Örneğin biyolojik bir süreç olmadan karmaşık bir şekilde bir araya gelmiş moleküller veya beklenmedik derecede molekül yoğunluğuna sahip olmak gibi dengesizlikler, farklı türde bir canlılığın belirtisi olabilir.
Projenin baş araştırmacısı Sarah Stewart Johnson, “Güneş Sistemi’ni ve uzaktaki ötegezegenleri keşfettikçe, gerçekten yabancı dünyalar buluyoruz” diyerek ekliyor:
Amacımız mevcut anlayışlarımızın ötesine geçerek bilmediğimiz yaşam dünyasını keşfetmenin yollarını bulmak. Bu, bir şeyin ne kadar ‘canlı’ olabileceğine dair bir spektrum hakkında düşünmek anlamına gelebilir… Ve belirsizliği kucaklıyoruz, biyoimzalar kadar biyoişaretler de arıyoruz.
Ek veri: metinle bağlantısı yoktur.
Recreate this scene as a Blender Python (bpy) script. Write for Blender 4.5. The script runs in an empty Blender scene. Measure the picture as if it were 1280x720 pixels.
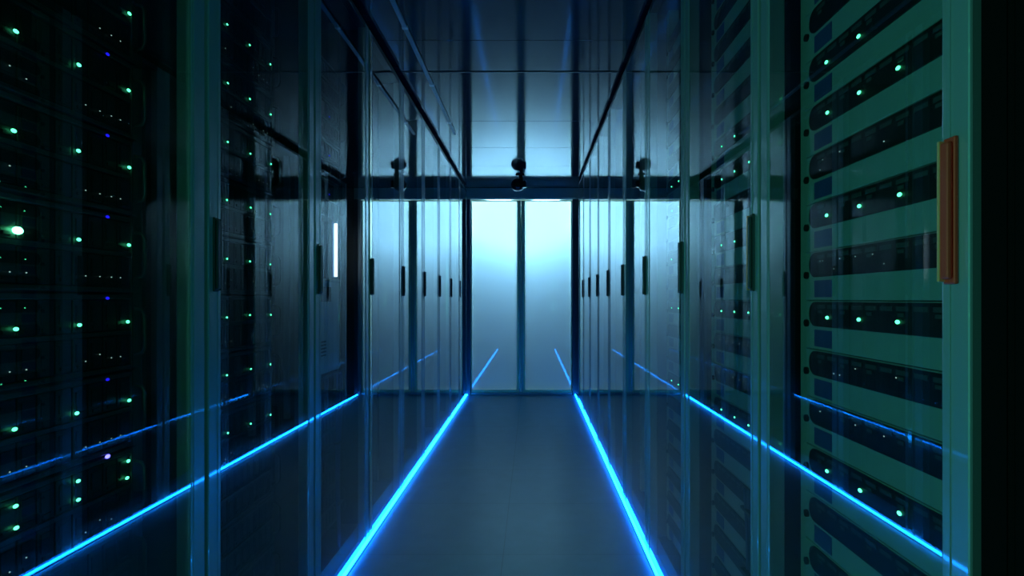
import bpy, bmesh, math, random
from mathutils import Vector, Matrix
random.seed(7)
PI = math.pi
scn = bpy.context.scene
COL = scn.collection

# ------------------------------------------------------------------ layout (metres; y runs down the aisle)
F_PX = 690.0
XL, XR = -0.757, 0.507           # door faces of the two rows
YE = 6.44                        # end doors
HC = 2.40                        # ceiling
PL, PR = 0.64, 0.60              # cabinet pitch of the two rows
L0, R0 = 0.005, 0.032            # first cabinet's near edge
NL, NR = 10, 10
CAB_D = 1.0
CAB_H = 2.372

# ------------------------------------------------------------------ materials
def new_mat(name):
    m = bpy.data.materials.new(name); m.use_nodes = True
    nt = m.node_tree; nt.nodes.clear()
    out = nt.nodes.new('ShaderNodeOutputMaterial')
    return m, nt, out

def principled(name, col, rough=0.5, metal=0.0, ior=1.5, noise=0.0, nscale=30.0, coat=0.0, coat_rough=0.05, stretch=None, bump=0.0):
    m, nt, out = new_mat(name)
    b = nt.nodes.new('ShaderNodeBsdfPrincipled')
    b.inputs['Base Color'].default_value = (*col, 1)
    b.inputs['Roughness'].default_value = rough
    b.inputs['Metallic'].default_value = metal
    b.inputs['IOR'].default_value = ior
    b.inputs['Coat Weight'].default_value = coat
    b.inputs['Coat Roughness'].default_value = coat_rough
    nt.links.new(b.outputs[0], out.inputs[0])
    if noise or bump:
        tc = nt.nodes.new('ShaderNodeTexCoord')
        mp = nt.nodes.new('ShaderNodeMapping')
        if stretch: mp.inputs['Scale'].default_value = stretch
        n = nt.nodes.new('ShaderNodeTexNoise')
        n.inputs['Scale'].default_value = nscale
        n.inputs['Detail'].default_value = 4
        nt.links.new(tc.outputs['Object'], mp.inputs[0]); nt.links.new(mp.outputs[0], n.inputs['Vector'])
        if noise:
            mr = nt.nodes.new('ShaderNodeMapRange')
            mr.inputs['To Min'].default_value = 1 - noise; mr.inputs['To Max'].default_value = 1 + noise
            nt.links.new(n.outputs['Fac'], mr.inputs['Value'])
            mul = nt.nodes.new('ShaderNodeMix'); mul.data_type = 'RGBA'; mul.blend_type = 'MULTIPLY'
            mul.inputs['Factor'].default_value = 1
            mul.inputs[6].default_value = (*col, 1)
            nt.links.new(mr.outputs[0], mul.inputs[7])
            nt.links.new(mul.outputs[2], b.inputs['Base Color'])
        if bump:
            bp = nt.nodes.new('ShaderNodeBump'); bp.inputs['Strength'].default_value = bump
            bp.inputs['Distance'].default_value = 0.002
            nt.links.new(n.outputs['Fac'], bp.inputs['Height']); nt.links.new(bp.outputs[0], b.inputs['Normal'])
    return m

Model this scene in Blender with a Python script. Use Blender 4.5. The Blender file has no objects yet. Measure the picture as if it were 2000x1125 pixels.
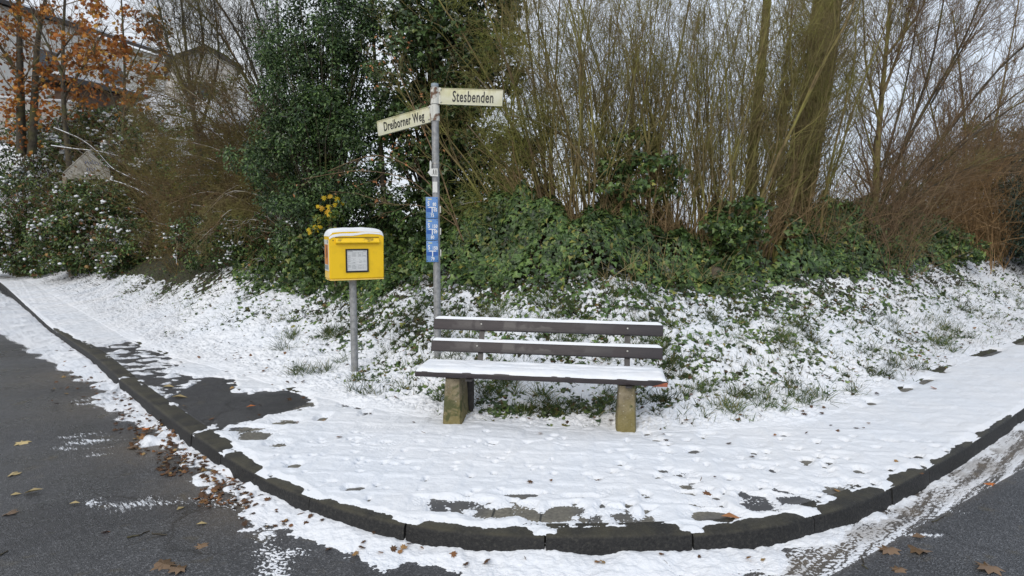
import bpy, bmesh, math, random
import numpy as np
from mathutils import Matrix, Vector
rng = np.random.default_rng(11)
random.seed(5)
S = bpy.context.scene
COL = S.collection
# ------------------------------------------------------------------ camera and pixel helpers
F, CAMZ = 1300.0, 1.55
PITCH = math.atan((562.5 - 440.0) / F)
cp, sp = math.cos(PITCH), math.sin(PITCH)
def ray(px, py):
    a = (px - 1000.0) / F; b = -(py - 562.5) / F
    return np.array([a, cp + b * sp, -sp + b * cp])
def gp(px, py, z=0.0):
    r = ray(px, py); t = (z - CAMZ) / r[2]
    return np.array([r[0] * t, r[1] * t])
def at(px, py, d):
    r = ray(px, py); t = d / r[1]
    return np.array([r[0] * t, d, CAMZ + r[2] * t])
cam_d = bpy.data.cameras.new('camera'); cam = bpy.data.objects.new('camera', cam_d); COL.objects.link(cam)
cam.location = (0, 0, CAMZ); cam.rotation_euler = (math.pi / 2 - PITCH, 0, 0)
cam_d.sensor_width = 36.0; cam_d.lens = 36.0 * F / 2000.0; cam_d.clip_end = 2000; cam_d.clip_start = 0.05
S.camera = cam

# ------------------------------------------------------------------ noise
_perm = np.random.default_rng(3).permutation(512)
_perm = np.concatenate([_perm, _perm, _perm])
_ga = np.random.default_rng(4).random(512) * 2 * np.pi
_gx, _gy = np.cos(_ga), np.sin(_ga)
def perlin(x, y):
    xi = np.floor(x).astype(np.int64); yi = np.floor(y).astype(np.int64)
    xf = x - xi; yf = y - yi
    xi &= 511; yi &= 511
    u = xf * xf * xf * (xf * (xf * 6 - 15) + 10); v = yf * yf * yf * (yf * (yf * 6 - 15) + 10)
    def g(ix, iy, dx, dy):
        h = _perm[_perm[ix & 511] + (iy & 511)]
        return _gx[h] * dx + _gy[h] * dy
    a = g(xi, yi, xf, yf); b = g(xi + 1, yi, xf - 1, yf)
    c = g(xi, yi + 1, xf, yf - 1); d = g(xi + 1, yi + 1, xf - 1, yf - 1)
    p = a + u * (b - a); q = c + u * (d - c)
    return (p + v * (q - p)) * 1.5
def fbm(x, y, o=3, lac=2.1, gain=0.5):
    s = 0; a = 1.0
    for i in range(o):
        s = s + a * perlin(x * lac ** i + 17.3 * i, y * lac ** i - 9.1 * i); a *= gain
    return s
def sstep(a, b, x):
    t = np.clip((x - a) / (b - a), 0, 1); return t * t * (3 - 2 * t)

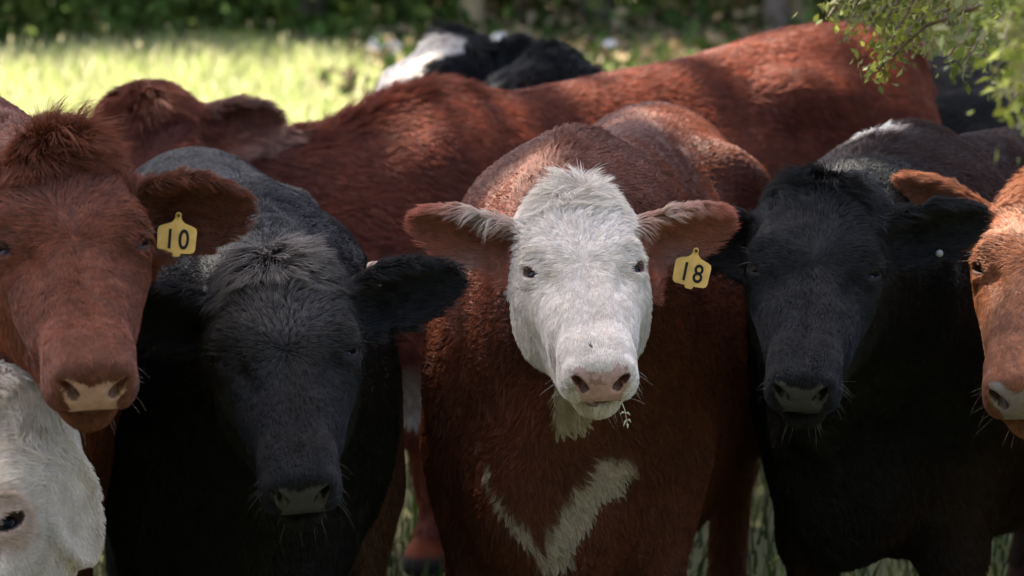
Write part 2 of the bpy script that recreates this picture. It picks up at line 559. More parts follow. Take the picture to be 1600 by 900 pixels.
NL = .90          # muzzle length against the rest of the head
def taper(c, t):
    return (c.g.get('hw', 1.0) - (c.g.get('hw', 1.0) - c.g.get('mw', .87)) * smooth01(t, .18, .42)) * np.ones_like(t)
def to_head(c, p):
    q = ((p - c.O) @ c.H) / F32(c.hs)
    nl = c.g.get('NL', NL)
    q[:, 1] = np.where(q[:, 1] > .2, .2 + (q[:, 1] - .2) / nl, q[:, 1])
    q[:, 0] /= taper(c, q[:, 1])
    return q

def h2l(c, q):
    q = np.array(q, F32)
    q[0] *= taper(c, q[1])
    if q[1] > .2: q[1] = .2 + (q[1] - .2) * c.g.get('NL', NL)
    return c.O + (c.H @ q) * c.hs

def body_sdf(c, p):
    sc = c.sc
    q = p / sc
    q = q.copy(); q[:, 2] = q[:, 2] / c.zs
    q[:, 2] += c.pitch * q[:, 0] * smooth01(q[:, 2], .25, .8)
    P = q.copy(); P[:, 1] = np.abs(P[:, 1])
    fat = c.g.get('fat', 1.0)
    d = ell(P, (-.03, 0, .755), (.66, .305 * fat, .405))
    d = smin(d, ell(P, (.44, 0, .79), (.34, .235, .40)), .12)
    d = smin(d, ell(P, (-.56, 0, .93), (.36, .245, .29)), .12)
    d = smin(d, rcone(P, (-.68, 0, 1.12), (.44, 0, 1.13), .085, .080), .16)
    d = smin(d, ell(P, (.48, .13, .86), (.17, .10, .30)), .08)          # shoulder blade
    d = smin(d, ell(P, (.615, .150, .80), (.09, .07, .13)), .05)         # point of shoulder
    d = smin(d, rcone(P, (-.42, .185, 1.115), (-.50, .20, 1.08), .05, .06), .09)   # hip bone
    d = smin(d, ell(P, (-.62, .15, .80), (.22, .12, .26)), .10)          # thigh
    d = smin(d, ell(P, (.70, 0, .60), (.14, .11, .19)), .12)           # brisket
    d = smin(d, rcone(P, (-.86, 0, 1.12), (-.90, 0, 1.02), .055, .04), .06)
    d = smin(d, rcone(P, (-.91, 0, 1.02), (-.90, 0, .52), .028, .02), .03)
    d = smin(d, ell(P, (-.90, 0, .42), (.04, .04, .13)), .03)
    # front leg
    d = smin(d, rcone(P, (.50, .155, .66), (.50, .155, .42), .105, .062), .07)
    d = smin(d, rcone(P, (.50, .155, .42), (.47, .150, .14), .055, .038), .04)
    d = smin(d, rcone(P, (.47, .150, .14), (.51, .150, .05), .038, .05), .03)
    # hind leg
    d = smin(d, rcone(P, (-.60, .165, .70), (-.55, .165, .55), .13, .10), .08)
    d = smin(d, rcone(P, (-.57, .165, .55), (-.76, .160, .42), .085, .052), .05)
    d = smin(d, rcone(P, (-.76, .160, .42), (-.72, .155, .13), .046, .038), .04)
    d = smin(d, rcone(P, (-.72, .155, .13), (-.67, .155, .05), .038, .05), .03)
    d = smax(d, -(q[:, 2]), .01)
    return d * sc * min(1, c.zs)

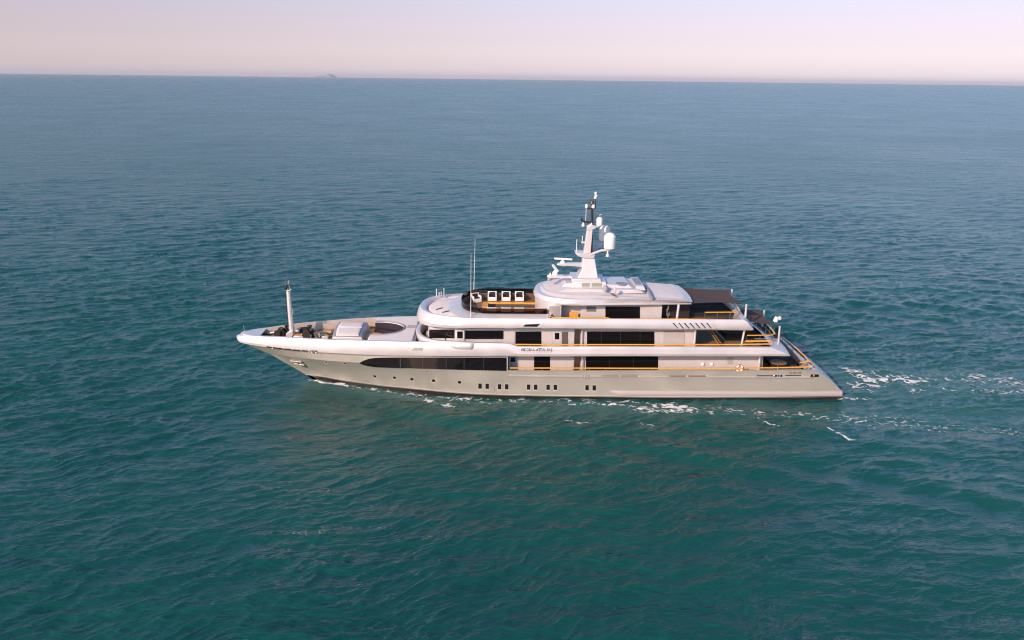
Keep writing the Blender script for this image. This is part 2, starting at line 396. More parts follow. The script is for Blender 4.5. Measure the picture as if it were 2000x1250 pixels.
# portholes
for x0, y0 in ((934, 748.7), (948, 749), (972, 750), (986, 750), (1028.7, 750.6), (1042.5, 750.8), (1067, 751), (1081, 751.2), (1143, 752), (1157, 752.2)):
    fr = surf_panel([(x0 - .5, y0 - .4), (x0 + 7.7, y0 - .4), (x0 + 7.7, y0 + 12), (x0 - .5, y0 + 12)], HB, out=.012, back=.05, n=1, m=1).build('porthole', STRIPE, hull, smooth=0)
    surf_panel([(x0 + .2, y0 + .2), (x0 + 7, y0 + .2), (x0 + 7, y0 + 10.3), (x0 + .2, y0 + 10.3)], HB, out=.02, back=.05, n=1, m=1).build('porthole', BLACK, hull, smooth=0)
    fr.name = 'porthole_frame'
for px, py in ((732, 735), (770.6, 737.7), (804.5, 740.8), (846.7, 743.5), (897.5, 746.6), (637, 707.6), (673.6, 710)):
    p, N = hit(px, py, HB); q = N.to_track_quat('Z', 'Y').to_matrix()
    mb = MB(); r = .17 if py > 720 else .12
    mb.add([p + q @ Vector((math.cos(a) * r, math.sin(a) * r, .02)) for a in np.linspace(0, 2 * math.pi, 15)[:-1]] + [p + q @ Vector((math.cos(a) * r, math.sin(a) * r, -.04)) for a in np.linspace(0, 2 * math.pi, 15)[:-1]],
           [tuple(range(14))] + [(k, (k + 1) % 14, 14 + (k + 1) % 14, 14 + k) for k in range(14)])
    o = mb.build('round_porthole', BLACK, hull, smooth=0)
    mb = MB(); lp = [p + q @ Vector((math.cos(a) * (r + .04), math.sin(a) * (r + .04), .02)) for a in np.linspace(math.pi * 1.0, 2 * math.pi, 9)]
    mb.tube(lp, .035, 6); mb.build('porthole_rim', STRIPE, hull)
# pale line above the boot top
mb = MB(); a = body[0].copy(); b = body[0] + (body[1] - body[0]) * .28; c = body[0] + (body[1] - body[0]) * .5
off = np.array([0, -.02, 0]); mb.grid([(a + (body[1] - body[0]) * .30 + off).tolist(), (a + (body[1] - body[0]) * .52 + off).tolist()]); mb.mirror()
mb.build('waterline_stripe', STRIPE, hull)
mb = MB(); mb.grid([(a + (body[1] - body[0]) * .12 + off).tolist(), (a + (body[1] - body[0]) * .20 + off).tolist()]); mb.mirror()
mb.build('waterline_stripe', ANTIFOUL, hull)
# rub rail (step under the bulwark) and the spray rail aft
xa, xb_ = X(992, -5.15, 737), X(1588, -5.15, 737)
def rail_loft(x0, x1, sec, n=60, taperlen=0.0, hbf=hbK):
    mb = MB(); rws = [[] for _ in sec]
    for x in np.linspace(x0, x1, n):
        k = min(1, max(.02, (x - x0) / taperlen)) if taperlen else 1
        for i, (dy, z) in enumerate(sec): rws[i].append((x, -(float(hbf(x)) + dy * k), z if not taperlen else sec[0][1] + (z - sec[0][1]) * (.4 + .6 * k)))
    mb.grid(rws, closed=False); mb.poly([r[0] for r in rws]); mb.poly([r[-1] for r in rws]); return mb.mirror()
zr = 2.42
rail_loft(xa, xb_, [(-.1, zr + .12), (.07, zr + .10), (.07, zr), (-.12, zr - .02)]).build('rub_rail', SILVER, hull)
hbS = lambda x: lerp(hbW(x), hbK(x), .12)
rail_loft(X(1190, -5.1, 774), X(1646, -5.1, 774) - .05, [(-.2, 1.0), (.12, .92), (.20, .74), (.16, .46), (-.2, .36)], taperlen=1.1, hbf=hbS).build('spray_rail', mat('spray_rail_paint', (.50, .42, .39), .4, metal=.3), hull)
# fairleads, freeing ports, cleats
def slot(q, m, name='freeing_port', **k): return surf_panel(q, HB, out=.012, back=.05, n=3, m=1, **k).build(name, m, hull, smooth=0)
for x0, x1, y in ((1175.5, 1210, 734.5), (1213, 1247.5, 734.6), (1308, 1341, 734.7), (1345, 1380, 734.5), (1478, 1511, 733.7), (1534, 1566, 733.2)):
    slot([(x0, y - .9), (x1, y - .9), (x1, y + 1.2), (x0, y + 1.2)], CHROME)
    p, N = hit(x1 + 1, y, HB); MB().lathe([(.0, -.08), (.06, -.06), (.085, 0), (.06, .06), (0, .08)], p, 10).build('roller', STEEL, hull)
for x0, y in ((1138, 735.5), (1514, 733.8)):
    slot([(x0, y - 1.8), (x0 + 14, y - 1.8), (x0 + 14, y + 2), (x0, y + 2)], BLACK, 'mooring_fairlead')
    for k in (4.5, 9.5):
        p, N = hit(x0 + k, y + .4, HB); MB().lathe([(.07, -.13), (.09, -.1), (.06, 0), (.09, .1), (.07, .13)], p + Vector((0, -.02, 0)), 10).build('roller', STEEL, hull)
p, N = hit(1589, 733.5, HB)
if p: MB().box(p + Vector((.1, 0, 0)), (.8, .12, .25)).build('mooring_fairlead', BLACK, hull); MB().lathe([(.06, -.12), (.1, 0), (.06, .12)], p + Vector((0, -.08, 0)), 10).build('roller', CHROME, hull)
# anchor pocket with its anchor
surf_panel([(569, 703.5), (593, 706), (601, 719), (584, 712)], HB, out=.015, back=.04, n=3, m=2).build('anchor_pocket', mat('pocket_grey', (.16, .15, .13), .4, metal=.5), hull)
def polyline_on(pts, bvh, out): return [hit(px, py, bvh, out)[0] for px, py in pts]
amb = MB(); amb.tube(polyline_on([(568, 703.5), (578, 704.5), (589, 706.2)], HB, .08), .05, 8); amb.tube(polyline_on([(576, 709), (585, 710.2), (595, 712)], HB, .08), .055, 8)
amb.tube(polyline_on([(579, 704.5), (584, 710), (590, 714)], HB, .08), .06, 8)
an = amb.build('anchor', STRIPE); an.location = (0, 0, 0)
tag(an, 'steel anchor stowed in the pocket low on the bow of the yacht', 'anchor')
# registration letters
def text_on(s, px0, px1, py, bvh, m, parent, name, shear=0.0, out=.025, hpx=4.0):
    cu = bpy.data.curves.new(name, 'FONT'); cu.body = s; cu.size = 1.0; cu.extrude = .01; cu.shear = shear
    o = bpy.data.objects.new('tmp', cu); COL.objects.link(o); bpy.context.view_layer.update()
    me = bpy.data.meshes.new_from_object(o.evaluated_get(bpy.context.evaluated_depsgraph_get())); bpy.data.objects.remove(o)
    v = np.array([x.co[:] for x in me.vertices]); mn, mxx = v.min(0), v.max(0)
    a, _ = hit(px0, py, bvh, out); b, _ = hit(px1, py, bvh, out); t, _ = hit(px0, py - hpx, bvh, out)
    ux = (b - a) / (mxx[0] - mn[0]); uy = (t - a) / (mxx[1] - mn[1]); N = Vector((0, -1, 0))
    for i, x in enumerate(me.vertices): x.co = a + ux * (v[i, 0] - mn[0]) + uy * (v[i, 1] - mn[1]) + N * v[i, 2] * .6
    me.materials.clear(); me.materials.append(m); ob = bpy.data.objects.new(name, me); COL.objects.link(ob); ob.parent = parent; return ob
text_on('VG 204 NOR', 1540.5, 1565.5, 729.8, HB, LETTER, hull, 'registration_lettering', hpx=3.6)

# ---- white band: bulwark of the foredeck, then edge of the upper deck
XE = [X(1506, -5.2, 679), X(1541, -5.0, 694)]
def bandrow(X0, X1, hf, zf):
    xs = X0 + (X1 - X0) * G; return np.stack([xs, -hf(xs) * np.clip((xs - X0) / .25, 0, 1) ** .5, zf(xs)], 1)
clampx = lambda f: (lambda x: f(np.clip(x, XB, XE[0])))
zT_, hbT_ = clampx(zT), hbT
zTop = lambda x: np.where(x > XE[0], zT(XE[0]), zT(x))
zBt = lambda x: np.where(x > XE[1] - 1, zB(XE[1] - 1), zB(x))
midf = lambda f: (lambda x: zBt(x) + f * (zTop(x) - zBt(x)))
br = [bandrow(XB + 1.0, XE[1] - .8, lambda x: np.maximum(hbB(x) - 1.3, 0), lambda x: zBt(x) + .04),
      bandrow(XB + .35, XE[1], hbB, zBt),
      bandrow(XB + .05, XE[1] + .05, lambda x: hbT(x) + .10, midf(.14)),
      bandrow(XB - .05, XE[1] - .3, lambda x: hbT(x) + .16, midf(.36)),
      bandrow(XB + .02, XE[0] + .55, lambda x: hbT(x) + .10, midf(.80)),
      bandrow(XB + .12, XE[0] + .08, lambda x: hbT(x) + .0, lambda x: zTop(x) - .03),
      bandrow(XB + .20, XE[0], lambda x: hbT(x) - .08, lambda x: zTop(x)),
      bandrow(XB + .55, XE[0], lambda x: np.maximum(hbT(x) - .30, 0), lambda x: zTop(x)),
      bandrow(XB + 1.2, XE[0], lambda x: np.maximum(hbT(x) - .42, 0), lambda x: np.maximum(zTop(x) - 1.0, 4.75))]
bandmb = MB(); bandmb.grid([r.tolist() for r in br[:8]]); bandmb.mirror()
tr = []
for r in br[:8]:
    p = r[-1]; y = -p[1]; tr.append([(p[0] + .5 * (1 - (k / 6 - 1) ** 2), -y + 2 * y * k / 12, p[2]) for k in range(13)])
bandmb.grid(tr)
band = bandmb.build('bulwark_band', WHITE, yacht, smooth=17)
BB = bandmb.bvh()
LINING = mat('champagne_lining', (0.50, 0.39, 0.33), 0.4, metal=0.2, noise=0.06, nscale=2)
mb = MB(); mb.grid([r.tolist() for r in br[7:]]); mb.mirror(); mb.build('bulwark_lining', LINING, band, smooth=28)
# name on the band, serif strokes
STROKES = {'R': ['M0,0 0,1', 'M0,1 .5,1 .62,.88 .62,.65 .5,.53 0,.53', 'M.3,.53 .7,0'], 'E': ['M0,0 0,1', 'M0,1 .6,1', 'M0,.52 .45,.52', 'M0,0 .6,0'],
           'G': ['M.65,.85 .5,1 .2,1 0,.75 0,.25 .2,0 .5,0 .65,.15 .65,.45 .42,.45'], 'I': ['M.1,0 .1,1', 'M-.02,0 .22,0', 'M-.02,1 .22,1'],
           'N': ['M0,0 0,1 .62,0 .62,1'], 'A': ['M-.02,0 .35,1 .72,0', 'M.14,.36 .56,.36'], 'd': ['M.5,.12 .35,0 .1,.0 0,.2 .1,.45 .35,.5 .48,.4', 'M.42,0 .62,.95'],
           "'": ['M0,.75 .08,1'], 'T': ['M.33,0 .33,1', 'M-.02,.85 -.02,1 .68,1 .68,.85'], 'L': ['M0,1 0,0 .58,0 .58,.14']}
ADV = {'I': .42, "'": .28, 'd': .85}
def name_mesh():
    x = 0; segs = []
    for c in "REGINA d'ITALIA":
        if c == ' ': x += .35; continue
        for st in STROKES[c]:
            pts = [tuple(map(float, p.split(','))) for p in st[1:].split()]
            segs.append([(x + a, b) for a, b in pts])
        x += ADV.get(c, .95)
    return segs, x
segs, wd = name_mesh()
def band_pt(u, v, out): return hit(lerp(1019, 1076, u), lerp(685.3, 680.6, v), BB, out)[0]
mb = MB()
for sg in segs: mb.tube([band_pt(a / wd, b, .03) for a, b in sg], .026, 5)
mb.build('name_lettering', LETTER, band)
mb = MB(); mb.tube([band_pt(u, -.45, .02) for u in np.linspace(.02, 1.0, 12)], .012, 5); mb.tube([band_pt(1.02, v, .03) for v in (-.4, .3, 1.15)], .05, 5)
mb.build('name_underline', mat('grey_lettering', (.3, .25, .25), .4), band)
subs('vent_grille', [[(809.5, 679.2), (826, 679.2), (826, 685), (803, 685)]], BB, VENT, band, out=.012, n=3, m=1)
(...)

Dünya dışı biyoloji çalışmalarının önde gelen isimlerinden gökbilimci Carl Sagan da popüler film serisi Yıldız Savaşları’nı (Star Wars) benzer bir yerden eleştirmişti.
Serinin ilk filmi çıktıktan bir yıl sonra, 1978’de The Tonight Show with Johnny Carson programına konuk olan Sagan, başka gezegenlerdeki canlıların insanlara benzemeyeceğini savunmuştu.
1996 hayatını kaybeden bilim insanı, “Yıldız Savaşları başka bir galakside geçtiğini söyleyerek başlıyor ve sonra insanlar görüyoruz” diyerek eklemişti.
Yıldız Savaşları’ndaki baskın canlılar kadar bize benzer canlıların olması son derece düşük bir ihtimal. Ve bir sürü başka şey var; mesela hepsi beyaz.
İnsanlığın belki de en çok merak ettiği sorunun cevabı yakın zamanda verilecek gibi görünmüyor. Ancak onlarca milyar ışık yılı genişliğindeki evrene bakarken Sagan’ın önerdiği gibi geniş bir pence tercih etmekte fayda var.